Thursday, March 11, 2021

Super Meat Boy

Super Meat Boy is easily one of the most iconic indie games ever made. It's a brutally difficult experience with tight controls, a unique visual identity, and excellent music that still holds up today.

Super Meat Boy, similarly to the game of the same initials, is a simple platformer where you play as Meat Boy and have to save his love interest Bandage Girl. The only twist is that the levels you have to platform through are incredibly difficult. Super Meat Boy is a hard game with tons of obstacles scattered all over its levels and it only gets worse over time. Despite this, the game rarely feels overly frustrating due to a variety of factors. First and most importantly, the controls are spot on. The only options are to run, jump, and sprint, but you have full control of Meat Boy in the air, and while running makes it easier for you to pull off large jumps, you are also more slippery and it's tougher to land. This game is purely skill-based, whenever I die, I rarely feel like it's my fault. In addition, the many levels are incredibly short and retrying a level is pretty much instant, so when you do die, you don't waste too much time. The only exception to this is in the boss fights, which are easily the game's weakest aspect. Not only are these boss fights long and grueling, but they're not even all that fun most of the time, with the worst being the fourth boss which is pretty much a trial-and-error gauntlet. The best boss in Super Meat Boy is the third boss, Brownie, who you have to defeat through a short race, it's the only boss that felt fun and rewarding to master and I wish there was more like him.

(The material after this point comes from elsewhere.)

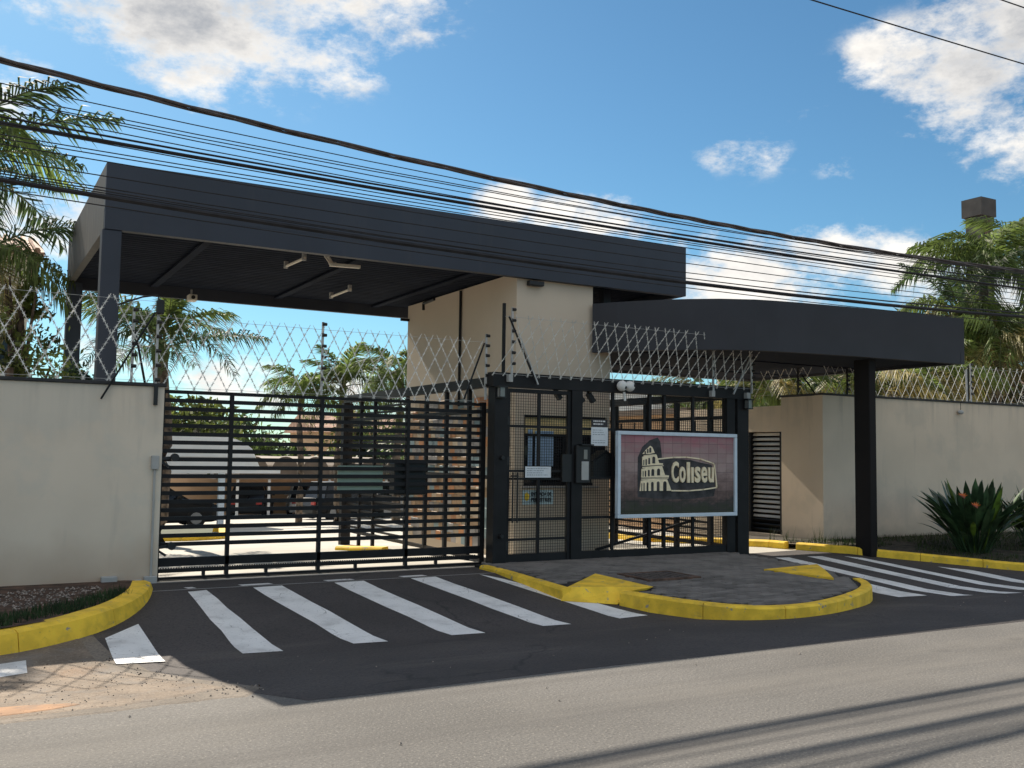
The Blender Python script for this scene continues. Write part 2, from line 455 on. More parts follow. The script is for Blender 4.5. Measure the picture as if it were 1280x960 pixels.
# road asphalt: fine aggregate, broad wear, sandy edge
M_road = mat('old_asphalt', (0.132, 0.126, 0.118), .92, .10, .55, .6, 60, detail=8)
overlay(M_road, (.060, .056, .052), f_noise(46, .50, .62, .50, detail=3))
overlay(M_road, (.36, .33, .29), f_noise(58, .56, .68, .48, detail=3))
overlay(M_road, (.215, .198, .172), f_noise(.5, .48, .72, .60, (.35, 1.6, 1)))
overlay(M_road, (.075, .070, .066), f_noise(.8, .52, .70, .62, (.07, 2.2, 1)))
overlay(M_road, (.055, .051, .048), f_noise(1.7, .64, .74, .55, (.5, 1, 1)))
M_drive = mat('new_asphalt', (0.072, 0.062, 0.060), .9, .12, .7, .8, 45, detail=8)
overlay(M_drive, (.030, .030, .031), f_noise(38, .49, .62, .7, detail=3))
overlay(M_drive, (.135, .115, .10), f_noise(.9, .56, .80, .50))
overlay(M_drive, (.02, .02, .02), f_crack(.4, .010, .8, .50, .56))
overlay(M_drive, (.018, .017, .017), f_noise(1.3, .66, .74, .7))
overlay(M_drive, (.15, .13, .115), f_noise(1.1, .58, .75, .45, (.25, 1.4, 1)))
M_sand = mat('sandy_verge', (0.235, 0.185, 0.14), .95, .16, 2.2, .8, 55, detail=8)
M_dust = mat('dusty_asphalt', (0.215, 0.182, 0.148), .95, .16, 1.6, .8, 55, detail=8)
overlay(M_dust, (.09, .08, .07), f_noise(44, .50, .62, .6, detail=3))
M_clay = mat('orange_earth', (0.40, 0.235, 0.135), .95, .12, 3, .6, 40, detail=8)
overlay(M_clay, (.22, .16, .12), f_noise(8, .52, .66, .7))
overlay(M_sand, (.13, .10, .075), f_noise(26, .50, .66, .65, detail=4))
overlay(M_sand, (.40, .25, .15), f_noise(1.3, .58, .74, .5))
overlay(M_sand, (.36, .31, .25), f_noise(48, .56, .68, .6, detail=3))
overlay(M_sand, (.20, .185, .17), f_noise(3.0, .50, .72, .7, (1, 1, 1)))
M_zebra = mat('road_marking_paint', (0.84, 0.84, 0.83), .8, .05, 3, .3, 150)
overlay(M_zebra, (.12, .12, .12), f_noise(38, .61, .70, .6, detail=5))
overlay(M_zebra, (.33, .32, .31), f_noise(3, .54, .80, .5))
overlay(M_zebra, (.10, .10, .10), f_crack(2.2, .012, .8))

# ------------------------------------------------------------------ ground profile
def prof(y):
    pts = [(-1e9, 0), (6.3, 0), (8.7, -.19), (9.3, -.19), (12.0, 0), (13.5, 0), (90, -3.29), (1e9, -3.29)]
    for (a, za), (b, zb) in zip(pts, pts[1:]):
        if y <= b: return za if zb == za else za + (zb-za)*(y-a)/(b-a)
YROWS = [-400, -60, -8, -3, 0, 3, 5, 6.3, 7, 7.6, 8.2, 8.7, 9.3, 10, 11, 12, 12.6, 13.5, 20, 30, 45, 60, 75, 90, 200, 600, 1500]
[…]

Super Meat Boy is chock-full of content. Each of the seven worlds has twenty levels and a boss, and once you beat a world, you unlock a Dark World variant that gives you harder versions of every single level. Even more, each level has a hidden bandage to find and a time trial with a ranking system. Due to the short length of most of these levels, it's fun as hell to try and get the fastest time I can. The worlds also have these hidden portals that warp you to a series of 8-bit levels, many of which can help you unlock new characters (some of which are from other indie games!). And that's not even mentioning Super Meat World which, in the PC version, lets you play levels that other people have made. This game has so much to do, and while your mileage may vary on how much of it you want to complete, there's definitely a lot to keep you playing.

Presentation-wise, Super Meat Boy is definitely distinct. I think the crude art direction works really well for this game, but it's the detailed and pixelated levels that truly shine visually. Meat Boy is a genius character design and a clever way to have your character mark his track and where he died while sidestepping the issue of blood. However, the other characters are a bit more hit and miss, with characters like Dr Fetus and Brownie (who's literally just a piece of shit) bordering on gross-out humor which just absolutely does not appeal to me at all. The soundtrack on the other hand is absolutely amazing. Danny Baranowsky's iconic dark and sinister style fits Super Meat Boy pretty much perfectly, and the themes are an excellent blend of high-energy chiptune, rocking guitar, and tense melodies. I think the soundtrack dips a bit during the classical tunes near the end of the game, but those earlier tunes are so good, I can't really get too mad.

Overall, Super Meat Boy definitely deserves all of the praise it gets. It's a tough but fair (outside of those boss fights) platformer with great level design and controls, a ton of content, and a unique visual and musical style that helps it stand out even today.